MEP Andrew Duff believes that the time has come for drastic reforms. The Lisbon Treaty should be transformed “into a more durable constitutional settlement for the EU” as “the new form of EU federal government will require the creation of an EU treasury and the integration of the presidencies of the European Commission and European Council.” Member States, which do not want to participate in this “political union” to be offered a new form of associate membership, the lawmaker suggested.

Former German Chancellor Gerhard Schroeder, in turn, launched the idea of United States of Europe. In an interview with Der Spiegel magazine, he argues that the Commission should become a government, controlled by Parliament. “National parliaments cannot be expected to accept a loss of sovereignty on budgetary matters without parliamentary control mechanisms being implemented elsewhere,” he noted. “The Commission or a European finance minister will have to retain the right of initiative, but the control mechanisms will have to be democratised.” This means that decisions should be taken by the national parliaments and ultimately - by the European Parliament. It is curious to note that the former German chancellor does not speak simply on his behalf but as a member of the recently founded Council for the Future of Europe along with former British Prime Minister Tony Blair, former Spanish Prime Minister Felipe Gonzalez and former European Commission President Jacques Delors.

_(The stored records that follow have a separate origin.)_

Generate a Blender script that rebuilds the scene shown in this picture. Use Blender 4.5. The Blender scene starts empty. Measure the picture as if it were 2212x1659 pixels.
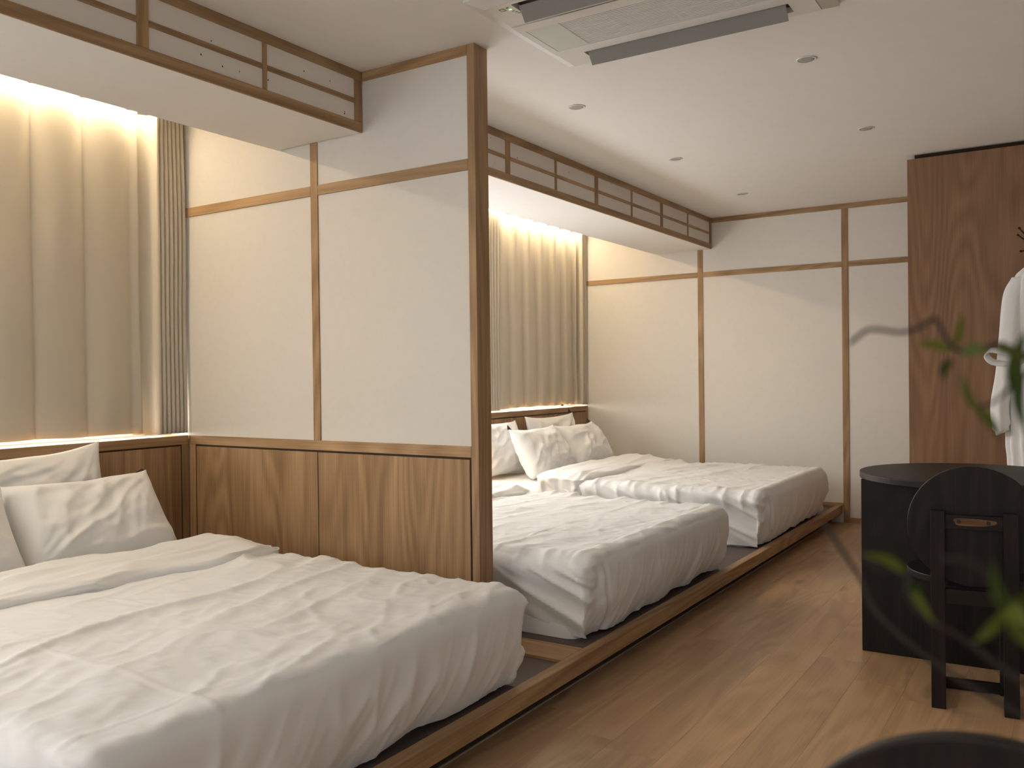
import bpy, bmesh, math, random
import numpy as np
from mathutils import Vector, Matrix

# ------------------------------------------------------------------ camera
S = bpy.context.scene
COL = S.collection
F_PX, YAW, PITCH, ROLL = 1895.6, 0.57015, -0.0085, -0.01189
EYE = Vector((0.0, 0.0, 1.2))
sy, cy = math.sin(YAW), math.cos(YAW)
fw = Vector((-sy, cy, 0)); rt = Vector((cy, sy, 0)); up = Vector((0, 0, 1))
cp, sp = math.cos(PITCH), math.sin(PITCH)
fw, up = fw * cp + up * sp, up * cp - fw * sp
cr, sr = math.cos(ROLL), math.sin(ROLL)
rt, up = rt * cr + up * sr, up * cr - rt * sr
cd = bpy.data.cameras.new('camera')
cam = bpy.data.objects.new('camera', cd)
COL.objects.link(cam)
M = Matrix((rt, up, -fw)).transposed().to_4x4()
M.translation = EYE
cam.matrix_world = M
cd.sensor_fit = 'HORIZONTAL'; cd.sensor_width = 36.0
cd.lens = F_PX / 2212 * 36.0
cd.clip_start = 0.05
cd.dof.use_dof = True
cd.dof.focus_distance = 3.9
cd.dof.aperture_fstop = 4.6
S.camera = cam

# ------------------------------------------------------------------ exposure, world, daylight
S.view_settings.view_transform = 'Standard'
S.view_settings.look = 'None'
S.view_settings.gamma = 1.0
S.view_settings.use_curve_mapping = False
S.view_settings.exposure = 0.2
W = bpy.data.worlds.new('world'); S.world = W; W.use_nodes = True
bg = W.node_tree.nodes['Background']
bg.inputs['Color'].default_value = (0.92, 0.96, 1.0, 1)
bg.inputs['Strength'].default_value = 1.4

def area(name, loc, rot, sx, sy_, power, color, spread=math.pi):
    l = bpy.data.lights.new(name, 'AREA'); l.shape = 'RECTANGLE'
    l.size, l.size_y, l.energy, l.color, l.spread = sx, sy_, power, color, spread
    o = bpy.data.objects.new(name, l); COL.objects.link(o)
    o.location = loc; o.rotation_euler = rot
    return o
TOX = (0, -math.pi / 2, 0)                    # area light shining towards +X
DAY = (0.95, 0.975, 1.0)
# daylight entering the open halves of the two windows
area('daylight_near', (-4.0, -0.55, 1.6), TOX, 1.2, 1.9, 36, DAY)
area('fill_back', (-0.4, -2.55, 1.55), (math.pi / 2, 0, 0), 3.4, 1.2, 12, DAY)  # fill light added behind the camera, at an unseen back window
area('daylight_far', (-4.0, 4.45, 1.22), TOX, 0.55, 2.2, 25, DAY)
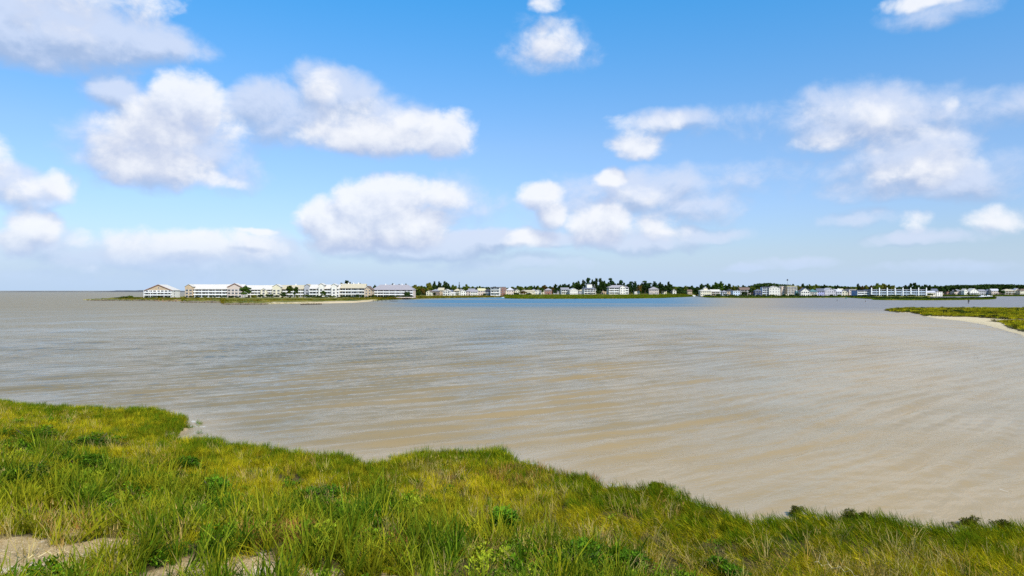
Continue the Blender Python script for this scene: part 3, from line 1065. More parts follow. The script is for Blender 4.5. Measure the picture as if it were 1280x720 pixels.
# the far sheet: rings out to beyond the horizon, sharing the last ring's outline
base = len(vs)
ext_v = []; ext_f = []
rings = [420, 700, 1200, 2500, 6000, 14000, 30000]
angs = np.concatenate([A])
for r_ in rings:
    ext_v.append(np.stack([r_ * np.sin(angs), r_ * np.cos(angs), np.zeros(NA)], -1))
ext_v = np.concatenate(ext_v)
fe = grid_faces(len(rings), NA) + base
# the sides and the water behind the view point
A2 = np.linspace(math.radians(52), math.radians(308), 60)
r2 = [17, 60, 160, 420, 1200, 6000, 30000]
sv = np.concatenate([np.stack([r_ * np.sin(A2), r_ * np.cos(A2), np.zeros(60)], -1) for r_ in r2])
f2_ = grid_faces(len(r2), 60) + base + len(ext_v)
me = np_mesh('water', np.concatenate([vs, ext_v, sv]), np.concatenate([fs, fe, f2_]), M['water'],
             attrs={'shore': np.concatenate([s_.ravel(), np.full(len(ext_v) + len(sv), 50.0)])})
me.update()
wo_ = setp(link('water', me), kind='structure')

# ------------------------------------------------------------------ far land
def land_mat():
    m, t, out = new_mat('shore_land')
    tc = t.new('ShaderNodeTexCoord')
    p = tc.outputs['Object']
    sand = t.new('ShaderNodeAttribute', attribute_name='sand').outputs['Fac']
    n = t.noise(p, .06, detail=6, rough=.65)
    n2 = t.noise(p, .5, detail=4, rough=.7)
    g = t.mix(t.mapr(n, .35, .65), (.055, .085, .006), (.24, .19, .02))
    g = t.mix(t.mapr(n2, .45, .7), g, (.10, .085, .02))
    s = t.mix(n2, (.40, .29, .15), (.62, .50, .33))
    f = t.mapr(t.math('ADD', sand, t.math('MULTIPLY_ADD', n2, 1.2, -.6)), .55, .95)
    c = t.mix(f, g, s)
    bp = t.new('ShaderNodeBump'); bp.inputs['Strength'].default_value = .7; bp.inputs['Distance'].default_value = .4
    t.put(bp.inputs['Height'], n2)
    principled(t, out, c, .9, normal=bp.outputs[0], spec=.2)
    return m


M['land'] = land_mat()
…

Is the EU ready to touch the Lisbon Treaty again after its painful adoption? Will the power struggle between the different centres (the Parliament, the Commission, the Member States as the Council and the Member States among themselves) shift the focus of attention from the real purpose of potential treaty changes? Is the EU ready to lead the debate on a political union from a pragmatic point of view, because it is no longer about a philosophical dispute, but about the survival of the Economic and Monetary Union? How long can be delayed the finding of a cardinal solution, given the speed which the debt crisis spreads by? At this stage all seem to prefer palliative solutions. It is true that there are many issues to discuss, many interests to protect and much to lose. The only thing missing is time.